El técnico en sistemas de ayudas a la navegación de la Autoridad Portuaria Javier Pérez de Arévalo, especializado en la historia de las señales marítimas, más concretamente de Balears, explica que las condiciones nunca fueron muy favorables para los tres torreros que fueron destinados a sa Punta Grossa. «Al principio, debían turnarse para ir a Sant Joan a recoger la correspondencia, a pie y durante 15 kilómetros de recorrido. En una ocasión, los atracaron». Los tres primeros fareros fueron Juan Roig Ferrer, Miguel Massanet y Miguel Guerra Nadal.

La historia del faro de sa Punta Grossa es una historia de infortunio, la de un faro de inicios controvertidos en el que el ingeniero Emili Pou, el mismo que proyectó otras muchas señales marítimas de las islas, se empecinó a pesar de que, ya por aquel entonces, el año 1847, hubo partidarios de escoger el enclave de Tagomago para instalar la linterna. Las voces discrepantes apuntaban a que la luz en Tagomago daría mejor servicio a los pescadores. Sin embargo, se escogió el emplazamiento de sa Punta Grossa, a pesar de las dificultades, que empezaban por la necesidad de abrir camino en la larga punta del cabo y tener que transportar, por vía marítima, los materiales de construcción que después debían ser izados por la escarpada orografía del peñasco. A ello se sumaron una epidemia de cólera que diezmó la plantilla de obreros y un obligado cambio de las canteras suministradoras al comprobarse que el material que se estaba usando era de pésima calidad. Por fin, en diciembre del año 1867, justo dos décadas después de ser proyectada, la obra quedó finalizada, y los primeros torreros se instalaron en el edificio a mediados de 1868. Pero aún hubo que esperar dos años debido, según indica Pérez de Arevalo, a retrasos en la construcción «del aparato de tercer orden fabricado por la casa Chance Brothers». Era una óptica catadióptrica, un modelo pequeño, con luz blanca y eclipses cada cuatro minutos, lo que convertía al faro de sa Punta Grossa en el que tenía el ritmo más lento de cuantos existían en Balears. Su alcance, concretando mucho, era de 15 millas náuticas «en el estado ordinario de la atmósfera y con el observador a cuatro metros sobre el mar». El foco luminoso se encontraba a 54,90 metros sobre el nivel de la superficie marina.

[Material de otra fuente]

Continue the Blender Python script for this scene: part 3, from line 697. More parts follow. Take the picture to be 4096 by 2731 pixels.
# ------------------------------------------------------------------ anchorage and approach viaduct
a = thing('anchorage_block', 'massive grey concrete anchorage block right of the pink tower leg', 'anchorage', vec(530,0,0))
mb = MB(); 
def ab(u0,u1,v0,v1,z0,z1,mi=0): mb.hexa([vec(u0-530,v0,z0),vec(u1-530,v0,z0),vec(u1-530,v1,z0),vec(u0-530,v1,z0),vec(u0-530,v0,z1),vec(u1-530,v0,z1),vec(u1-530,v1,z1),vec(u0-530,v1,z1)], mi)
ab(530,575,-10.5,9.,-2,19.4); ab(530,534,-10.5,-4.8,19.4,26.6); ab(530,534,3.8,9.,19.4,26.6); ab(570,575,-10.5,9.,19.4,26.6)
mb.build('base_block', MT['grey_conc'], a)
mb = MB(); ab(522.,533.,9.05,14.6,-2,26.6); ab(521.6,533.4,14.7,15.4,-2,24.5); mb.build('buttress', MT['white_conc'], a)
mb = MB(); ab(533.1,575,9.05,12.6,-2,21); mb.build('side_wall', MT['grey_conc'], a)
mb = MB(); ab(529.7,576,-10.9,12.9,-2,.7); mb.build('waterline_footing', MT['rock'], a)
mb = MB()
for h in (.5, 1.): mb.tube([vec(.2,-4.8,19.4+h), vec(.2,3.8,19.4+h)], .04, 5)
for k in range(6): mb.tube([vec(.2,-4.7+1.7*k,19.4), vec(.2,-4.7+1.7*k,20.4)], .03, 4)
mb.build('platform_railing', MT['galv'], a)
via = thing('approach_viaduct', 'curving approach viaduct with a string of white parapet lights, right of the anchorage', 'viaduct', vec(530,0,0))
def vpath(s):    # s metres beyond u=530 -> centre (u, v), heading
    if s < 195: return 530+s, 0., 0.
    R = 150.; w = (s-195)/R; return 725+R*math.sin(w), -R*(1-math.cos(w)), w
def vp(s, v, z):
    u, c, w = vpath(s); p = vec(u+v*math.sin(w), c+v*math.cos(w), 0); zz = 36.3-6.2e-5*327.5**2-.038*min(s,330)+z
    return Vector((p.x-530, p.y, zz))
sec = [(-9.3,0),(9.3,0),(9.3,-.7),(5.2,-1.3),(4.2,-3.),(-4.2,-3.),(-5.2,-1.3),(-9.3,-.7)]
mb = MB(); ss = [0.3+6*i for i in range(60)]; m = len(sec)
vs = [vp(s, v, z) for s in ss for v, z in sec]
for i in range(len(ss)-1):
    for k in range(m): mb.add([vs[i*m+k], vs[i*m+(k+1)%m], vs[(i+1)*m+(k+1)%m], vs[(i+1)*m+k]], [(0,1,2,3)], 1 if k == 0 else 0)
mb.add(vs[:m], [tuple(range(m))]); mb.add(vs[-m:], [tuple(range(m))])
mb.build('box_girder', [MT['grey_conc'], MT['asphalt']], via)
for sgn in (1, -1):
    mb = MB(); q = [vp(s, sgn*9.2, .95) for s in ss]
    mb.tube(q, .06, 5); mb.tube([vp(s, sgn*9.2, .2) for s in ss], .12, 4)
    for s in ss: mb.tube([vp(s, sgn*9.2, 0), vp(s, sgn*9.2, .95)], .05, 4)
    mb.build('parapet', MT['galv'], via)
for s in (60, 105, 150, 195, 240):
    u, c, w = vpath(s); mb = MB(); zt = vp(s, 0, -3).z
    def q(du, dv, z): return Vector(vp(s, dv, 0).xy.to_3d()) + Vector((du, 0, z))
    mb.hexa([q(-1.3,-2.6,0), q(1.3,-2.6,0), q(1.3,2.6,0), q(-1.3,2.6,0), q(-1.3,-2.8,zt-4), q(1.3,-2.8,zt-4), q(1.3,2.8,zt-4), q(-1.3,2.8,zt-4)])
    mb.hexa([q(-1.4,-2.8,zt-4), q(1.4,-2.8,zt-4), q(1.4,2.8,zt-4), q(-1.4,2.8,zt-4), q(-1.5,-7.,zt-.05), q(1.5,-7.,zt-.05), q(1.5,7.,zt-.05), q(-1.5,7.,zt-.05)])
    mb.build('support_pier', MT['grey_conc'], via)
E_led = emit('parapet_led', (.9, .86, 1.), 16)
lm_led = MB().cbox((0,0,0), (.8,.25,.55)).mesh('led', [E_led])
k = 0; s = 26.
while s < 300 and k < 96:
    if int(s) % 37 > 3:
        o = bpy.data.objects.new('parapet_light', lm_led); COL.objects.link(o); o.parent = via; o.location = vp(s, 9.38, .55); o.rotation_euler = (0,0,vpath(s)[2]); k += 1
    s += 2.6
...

Con el faro ya en funcionamiento, se llegó a la convicción de que el islote de Tagomago era el lugar idóneo para instalar en la zona una luz para los navegantes. Hubo que rendirse a la evidencia y, en los inicios del siglo XX, proyectar un nuevo faro, en es Cap de Xaloc del islote. Se inauguró en 1914, cuatro meses después de que estallara la Primera Guerra Mundial. La torre de sa Punta Grossa aún siguió un par de años en funcionamiento hasta apagarse para siempre. Hoy, sin linterna y con la torre mellada, aguanta con firmeza el embate de viento y agua; el revestimiento de las paredes ha desaparecido dejando a la vista las piedras y en el interior la naturaleza se ha abierto camino. El faro de sa Punta Grossa, el del ritmo más lento de las costas de Balears, está condenado a caer piedra a piedra con la misma cadencia flemática con la que se construyó y con la que iluminó las noches de la costa de Sant Joan.